Although there have been a lot of theories on why the NFL's TV numbers have tumbled -- from Donald Trump to national anthem protesters to Roger Goodell feuding with players -- Fox chief executive officer James Murdoch isn't buying into any of them.

Murdoch, who spoke at the Paley International Council Summit in New York on Wednesday, said he believes ratings are down because there's an "overproliferation" of football. Basically, there are so many opportunities for fans to watch games that the market is now oversaturated. 

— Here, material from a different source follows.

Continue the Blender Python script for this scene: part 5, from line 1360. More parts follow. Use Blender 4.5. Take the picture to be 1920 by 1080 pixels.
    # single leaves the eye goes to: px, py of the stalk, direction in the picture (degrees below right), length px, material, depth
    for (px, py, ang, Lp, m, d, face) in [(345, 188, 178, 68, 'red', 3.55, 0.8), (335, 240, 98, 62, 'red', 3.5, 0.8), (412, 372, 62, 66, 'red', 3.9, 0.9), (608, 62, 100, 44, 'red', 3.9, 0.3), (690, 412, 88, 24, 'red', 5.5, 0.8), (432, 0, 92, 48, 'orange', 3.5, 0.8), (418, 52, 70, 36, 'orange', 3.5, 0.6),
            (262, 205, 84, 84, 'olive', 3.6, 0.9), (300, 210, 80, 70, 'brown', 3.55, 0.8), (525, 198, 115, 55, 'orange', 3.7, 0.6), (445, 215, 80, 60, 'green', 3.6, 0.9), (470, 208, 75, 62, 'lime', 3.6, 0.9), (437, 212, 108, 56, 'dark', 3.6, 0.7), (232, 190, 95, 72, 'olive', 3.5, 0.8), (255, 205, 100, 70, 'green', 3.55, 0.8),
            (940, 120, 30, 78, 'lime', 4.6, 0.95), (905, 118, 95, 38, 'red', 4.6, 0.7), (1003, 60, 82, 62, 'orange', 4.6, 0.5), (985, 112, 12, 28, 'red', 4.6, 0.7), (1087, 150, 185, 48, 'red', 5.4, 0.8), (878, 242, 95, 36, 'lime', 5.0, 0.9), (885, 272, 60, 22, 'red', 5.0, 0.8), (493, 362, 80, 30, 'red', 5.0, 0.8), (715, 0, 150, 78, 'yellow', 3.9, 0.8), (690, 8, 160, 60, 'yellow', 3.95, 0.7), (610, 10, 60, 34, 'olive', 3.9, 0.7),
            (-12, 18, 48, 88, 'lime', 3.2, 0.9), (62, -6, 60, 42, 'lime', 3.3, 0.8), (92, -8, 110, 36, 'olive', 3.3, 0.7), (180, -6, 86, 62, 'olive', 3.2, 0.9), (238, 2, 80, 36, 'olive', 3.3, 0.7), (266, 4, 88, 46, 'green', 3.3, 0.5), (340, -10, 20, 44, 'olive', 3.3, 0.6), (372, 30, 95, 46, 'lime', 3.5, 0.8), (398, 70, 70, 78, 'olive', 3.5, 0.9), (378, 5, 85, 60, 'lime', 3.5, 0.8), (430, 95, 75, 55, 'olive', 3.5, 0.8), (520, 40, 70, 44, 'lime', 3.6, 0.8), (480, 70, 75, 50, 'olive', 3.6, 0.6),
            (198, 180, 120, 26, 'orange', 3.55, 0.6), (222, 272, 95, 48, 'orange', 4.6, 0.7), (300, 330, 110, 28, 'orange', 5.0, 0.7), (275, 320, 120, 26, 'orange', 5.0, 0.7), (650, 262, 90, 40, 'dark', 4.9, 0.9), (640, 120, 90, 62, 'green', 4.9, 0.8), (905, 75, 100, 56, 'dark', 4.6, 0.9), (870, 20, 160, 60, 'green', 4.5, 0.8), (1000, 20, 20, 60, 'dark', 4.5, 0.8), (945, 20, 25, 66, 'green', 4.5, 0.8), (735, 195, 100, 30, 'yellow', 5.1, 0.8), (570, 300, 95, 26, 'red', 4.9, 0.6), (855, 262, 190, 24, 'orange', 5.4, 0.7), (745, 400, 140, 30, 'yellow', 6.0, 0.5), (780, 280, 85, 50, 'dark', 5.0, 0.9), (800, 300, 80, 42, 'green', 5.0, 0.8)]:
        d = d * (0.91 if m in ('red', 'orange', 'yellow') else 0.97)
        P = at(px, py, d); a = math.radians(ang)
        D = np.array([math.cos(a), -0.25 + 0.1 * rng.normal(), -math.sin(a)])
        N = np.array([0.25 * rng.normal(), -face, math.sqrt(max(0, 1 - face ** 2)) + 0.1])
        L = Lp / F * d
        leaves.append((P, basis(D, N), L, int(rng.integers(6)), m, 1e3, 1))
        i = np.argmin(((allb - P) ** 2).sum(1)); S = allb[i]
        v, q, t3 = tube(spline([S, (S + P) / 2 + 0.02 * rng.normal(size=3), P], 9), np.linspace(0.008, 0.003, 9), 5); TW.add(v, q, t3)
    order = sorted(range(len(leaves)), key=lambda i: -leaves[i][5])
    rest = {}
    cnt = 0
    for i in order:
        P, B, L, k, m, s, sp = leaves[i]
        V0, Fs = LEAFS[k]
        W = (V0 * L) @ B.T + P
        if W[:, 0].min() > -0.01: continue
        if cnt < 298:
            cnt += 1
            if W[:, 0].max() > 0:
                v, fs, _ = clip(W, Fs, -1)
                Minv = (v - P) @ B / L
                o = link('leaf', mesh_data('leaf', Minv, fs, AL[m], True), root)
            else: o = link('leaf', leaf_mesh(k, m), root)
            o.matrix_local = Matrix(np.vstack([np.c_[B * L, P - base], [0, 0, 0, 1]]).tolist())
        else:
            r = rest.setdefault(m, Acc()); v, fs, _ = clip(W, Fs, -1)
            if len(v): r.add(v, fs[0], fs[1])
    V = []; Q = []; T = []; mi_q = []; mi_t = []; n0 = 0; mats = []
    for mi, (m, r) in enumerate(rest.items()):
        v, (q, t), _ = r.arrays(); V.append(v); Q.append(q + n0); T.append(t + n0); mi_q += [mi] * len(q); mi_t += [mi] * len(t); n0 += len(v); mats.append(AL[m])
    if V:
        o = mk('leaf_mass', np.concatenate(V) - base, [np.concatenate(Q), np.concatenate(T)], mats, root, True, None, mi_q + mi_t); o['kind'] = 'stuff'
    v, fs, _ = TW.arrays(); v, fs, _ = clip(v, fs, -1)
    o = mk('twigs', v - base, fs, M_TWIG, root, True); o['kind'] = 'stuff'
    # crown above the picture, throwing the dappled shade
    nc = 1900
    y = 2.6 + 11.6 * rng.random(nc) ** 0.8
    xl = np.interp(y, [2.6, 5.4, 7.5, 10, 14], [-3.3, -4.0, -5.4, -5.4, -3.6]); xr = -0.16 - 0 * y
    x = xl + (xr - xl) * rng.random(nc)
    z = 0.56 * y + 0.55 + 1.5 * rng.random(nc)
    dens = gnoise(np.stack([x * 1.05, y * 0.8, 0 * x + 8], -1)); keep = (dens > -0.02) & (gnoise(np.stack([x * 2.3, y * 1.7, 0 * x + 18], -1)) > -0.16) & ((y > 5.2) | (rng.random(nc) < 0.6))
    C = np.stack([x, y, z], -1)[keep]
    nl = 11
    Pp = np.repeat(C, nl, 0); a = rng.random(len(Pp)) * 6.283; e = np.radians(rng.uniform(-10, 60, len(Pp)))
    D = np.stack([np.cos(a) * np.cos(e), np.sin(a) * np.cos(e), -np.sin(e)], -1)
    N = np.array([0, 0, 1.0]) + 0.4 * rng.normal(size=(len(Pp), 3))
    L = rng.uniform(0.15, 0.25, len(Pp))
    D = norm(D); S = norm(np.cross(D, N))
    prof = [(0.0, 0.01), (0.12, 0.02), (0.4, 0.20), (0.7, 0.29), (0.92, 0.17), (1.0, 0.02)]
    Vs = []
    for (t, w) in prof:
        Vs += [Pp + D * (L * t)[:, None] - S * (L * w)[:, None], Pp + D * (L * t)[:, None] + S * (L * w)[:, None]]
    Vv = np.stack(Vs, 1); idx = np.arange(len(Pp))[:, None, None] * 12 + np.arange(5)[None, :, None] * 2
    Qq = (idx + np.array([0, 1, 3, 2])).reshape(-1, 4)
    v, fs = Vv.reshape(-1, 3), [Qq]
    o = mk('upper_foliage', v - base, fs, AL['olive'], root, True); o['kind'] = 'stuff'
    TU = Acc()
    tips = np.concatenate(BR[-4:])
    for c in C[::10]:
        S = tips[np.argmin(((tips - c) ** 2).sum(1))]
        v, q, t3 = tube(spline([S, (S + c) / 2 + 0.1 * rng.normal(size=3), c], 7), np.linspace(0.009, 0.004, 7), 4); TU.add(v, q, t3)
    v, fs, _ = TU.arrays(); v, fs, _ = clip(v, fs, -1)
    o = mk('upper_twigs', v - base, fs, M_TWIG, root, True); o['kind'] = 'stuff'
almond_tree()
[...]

"There's a question mark for the NFL, which is just to think hard about how they're licensing," Murdoch said, via Ad Week. "So I do think the proliferation of Thursday availability -- and the proliferation of football generally -- does mean that you're asking a lot from customers to watch Thursday. And then they watch a lot more college football game on Saturdays, and then on Sundays, and then on "Monday Night Football," etc. It's a lot. So I do think that preserving the scarcity value of those events and that audience is something that is worth thinking about."

NBC Sports chairman Mark Lazarus echoed that sentiment during a recent interview with the Sports Business Journal.

"I do believe that there is a lot of football on and by the time you get to Sunday, there could be a fatigue," Lazarus said. "Much of the loss of viewers is coming from 18-to-34-year-olds. They more and more are getting satisfied by the alternatives of highlights and scores that are available during the game. That continues to train young viewers to follow our sports, not watch our sports. That is concerning for all sports television."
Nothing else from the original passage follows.